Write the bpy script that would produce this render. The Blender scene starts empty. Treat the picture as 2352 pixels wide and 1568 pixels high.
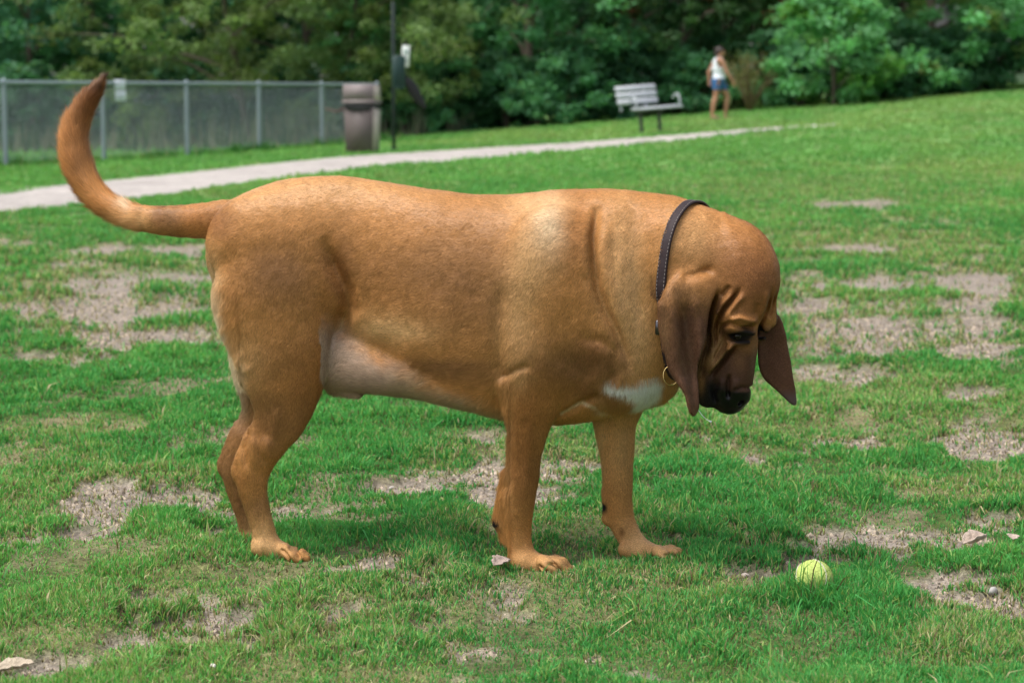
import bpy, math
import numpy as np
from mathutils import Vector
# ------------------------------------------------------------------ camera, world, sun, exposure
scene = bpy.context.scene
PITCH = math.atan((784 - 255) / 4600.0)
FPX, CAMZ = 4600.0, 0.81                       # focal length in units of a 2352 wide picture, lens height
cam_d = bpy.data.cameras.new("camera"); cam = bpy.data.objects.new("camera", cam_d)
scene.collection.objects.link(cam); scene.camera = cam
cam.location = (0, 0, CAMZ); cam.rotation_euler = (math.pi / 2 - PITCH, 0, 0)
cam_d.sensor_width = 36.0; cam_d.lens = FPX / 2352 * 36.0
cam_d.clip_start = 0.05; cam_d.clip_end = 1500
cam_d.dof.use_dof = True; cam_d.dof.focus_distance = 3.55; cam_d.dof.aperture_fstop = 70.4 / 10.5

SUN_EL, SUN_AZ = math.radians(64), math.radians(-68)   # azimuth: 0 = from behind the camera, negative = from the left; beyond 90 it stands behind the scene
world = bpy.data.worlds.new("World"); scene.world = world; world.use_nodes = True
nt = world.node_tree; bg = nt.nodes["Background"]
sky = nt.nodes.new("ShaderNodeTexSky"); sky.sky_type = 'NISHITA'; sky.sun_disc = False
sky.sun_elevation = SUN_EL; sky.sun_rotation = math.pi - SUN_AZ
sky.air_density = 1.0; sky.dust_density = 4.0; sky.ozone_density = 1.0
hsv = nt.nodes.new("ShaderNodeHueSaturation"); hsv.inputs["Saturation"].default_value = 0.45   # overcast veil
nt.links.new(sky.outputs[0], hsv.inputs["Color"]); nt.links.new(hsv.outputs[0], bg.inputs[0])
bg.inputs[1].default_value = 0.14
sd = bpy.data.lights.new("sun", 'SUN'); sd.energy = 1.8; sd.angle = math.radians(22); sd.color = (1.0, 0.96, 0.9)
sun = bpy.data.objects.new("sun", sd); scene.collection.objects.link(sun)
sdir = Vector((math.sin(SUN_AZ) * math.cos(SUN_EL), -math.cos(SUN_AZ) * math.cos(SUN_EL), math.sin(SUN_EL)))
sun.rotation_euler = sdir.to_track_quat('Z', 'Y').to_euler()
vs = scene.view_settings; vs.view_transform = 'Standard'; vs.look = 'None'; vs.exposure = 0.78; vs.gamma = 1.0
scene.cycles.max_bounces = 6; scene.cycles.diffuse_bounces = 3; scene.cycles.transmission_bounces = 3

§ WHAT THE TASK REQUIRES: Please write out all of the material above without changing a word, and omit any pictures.

§ REPLY:
Write the bpy script that would produce this render. The Blender scene starts empty. Treat the picture as 2352 pixels wide and 1568 pixels high.
import bpy, math
import numpy as np
from mathutils import Vector
# ------------------------------------------------------------------ camera, world, sun, exposure
scene = bpy.context.scene
PITCH = math.atan((784 - 255) / 4600.0)
FPX, CAMZ = 4600.0, 0.81                       # focal length in units of a 2352 wide picture, lens height
cam_d = bpy.data.cameras.new("camera"); cam = bpy.data.objects.new("camera", cam_d)
scene.collection.objects.link(cam); scene.camera = cam
cam.location = (0, 0, CAMZ); cam.rotation_euler = (math.pi / 2 - PITCH, 0, 0)
cam_d.sensor_width = 36.0; cam_d.lens = FPX / 2352 * 36.0
cam_d.clip_start = 0.05; cam_d.clip_end = 1500
cam_d.dof.use_dof = True; cam_d.dof.focus_distance = 3.55; cam_d.dof.aperture_fstop = 70.4 / 10.5

SUN_EL, SUN_AZ = math.radians(64), math.radians(-68)   # azimuth: 0 = from behind the camera, negative = from the left; beyond 90 it stands behind the scene
world = bpy.data.worlds.new("World"); scene.world = world; world.use_nodes = True
nt = world.node_tree; bg = nt.nodes["Background"]
sky = nt.nodes.new("ShaderNodeTexSky"); sky.sky_type = 'NISHITA'; sky.sun_disc = False
sky.sun_elevation = SUN_EL; sky.sun_rotation = math.pi - SUN_AZ
sky.air_density = 1.0; sky.dust_density = 4.0; sky.ozone_density = 1.0
hsv = nt.nodes.new("ShaderNodeHueSaturation"); hsv.inputs["Saturation"].default_value = 0.45   # overcast veil
nt.links.new(sky.outputs[0], hsv.inputs["Color"]); nt.links.new(hsv.outputs[0], bg.inputs[0])
bg.inputs[1].default_value = 0.14
sd = bpy.data.lights.new("sun", 'SUN'); sd.energy = 1.8; sd.angle = math.radians(22); sd.color = (1.0, 0.96, 0.9)
sun = bpy.data.objects.new("sun", sd); scene.collection.objects.link(sun)
sdir = Vector((math.sin(SUN_AZ) * math.cos(SUN_EL), -math.cos(SUN_AZ) * math.cos(SUN_EL), math.sin(SUN_EL)))
sun.rotation_euler = sdir.to_track_quat('Z', 'Y').to_euler()
vs = scene.view_settings; vs.view_transform = 'Standard'; vs.look = 'None'; vs.exposure = 0.78; vs.gamma = 1.0
scene.cycles.max_bounces = 6; scene.cycles.diffuse_bounces = 3; scene.cycles.transmission_bounces = 3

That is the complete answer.